Em diálogo por telefone, Swanson tenta cavar um papel com o Conrad de Pitt. É um pouco depois deste cair bêbado da varanda à piscina da sua mansão. Onde boia por instantes como o Joe Gillis interpretado por William Holden, “Brás Cubas” do clássico de Billy Wilder.
Sessenta e cinco anos após o sucesso de “O cantor de jazz” ferir de morte o cinema mudo, Quentin Tarantino revolucionaria o falado. Foi logo em seu filme de estreia, “Cães de Aluguel”, de 1992. Onde dialogou com tudo que veio antes para produzir algo absolutamente original.
Também roteirista e produtor, Chazelle não tem e dificilmente terá essa mesma gravidade. Mas tem uma carreira original. Muito baseada no jazz, como mostrou desde “Whiplash: em busca da perfeição” (2014), antes da afluência dessa fonte em “La La Land” e “Babilônia”.

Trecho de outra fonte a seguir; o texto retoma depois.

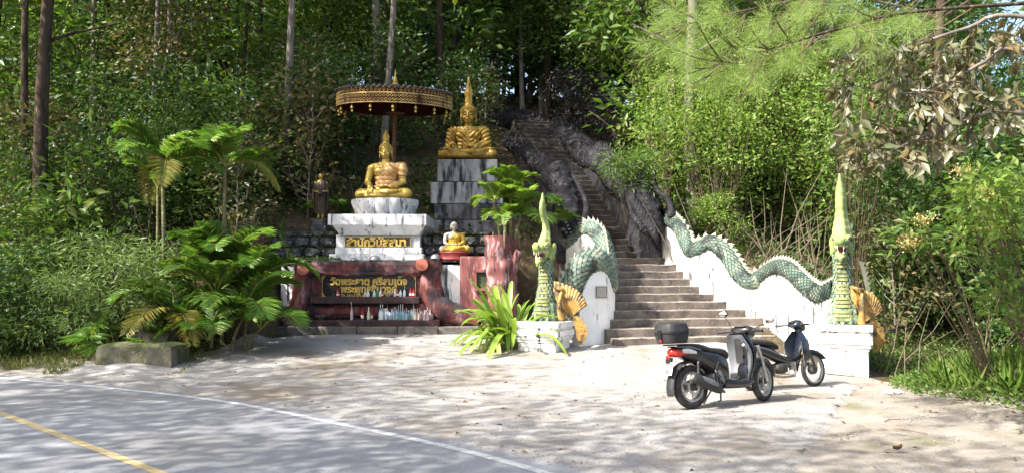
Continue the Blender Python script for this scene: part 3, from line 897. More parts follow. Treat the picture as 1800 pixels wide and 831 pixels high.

No elefante real do começo do novo filme, antes de o paquiderme se revelar só um adereço à vertigem de sexo, drogas e jazz dos anos 1920, numa Hollywood muito antes do rock and roll, “Babilônia” evoca seu batismo em outra ode de amor ao cinema: “Bom dia, Babilônia” (1987), dos irmãos Vittorio e Paolo Tavianni. Que, por sua vez, é uma homenagem italiana ao cinema do seu primeiro grande mestre nos EUA, David W. Griffith.
A exemplo de Tarantino, Chazelle usou e abusou da metalinguagem em “Babilônia”. Mergulhou até “Intolerância” (1916), de Griffith, para emergir com seu cinema sobre cinema. Com o snorkel natural de suas trombras, elefantes são excelentes nadadores.
O SALDO E O SAMBA
Pela poderosa atuação de Margot Robbie, como a inevitável identificação de Brad Pitt com quem interpreta, dá para não conhecer cinema e gostar de “Babilônia”. Como saber um pouco mais dos EUA e do mundo naqueles “loucos” anos 1920, sem nunca ter lido F. Scott Fitzgerald ou Ernest Hemingway. Só não dá para mergulhar. Nem reconhecer o fundo. Pelo avesso.
Como o carioca Noel Rosa cantaria em 1933, logo ao primeiro verso do samba “Não tem tradução”: “O cinema falado é o grande culpado da transformação”.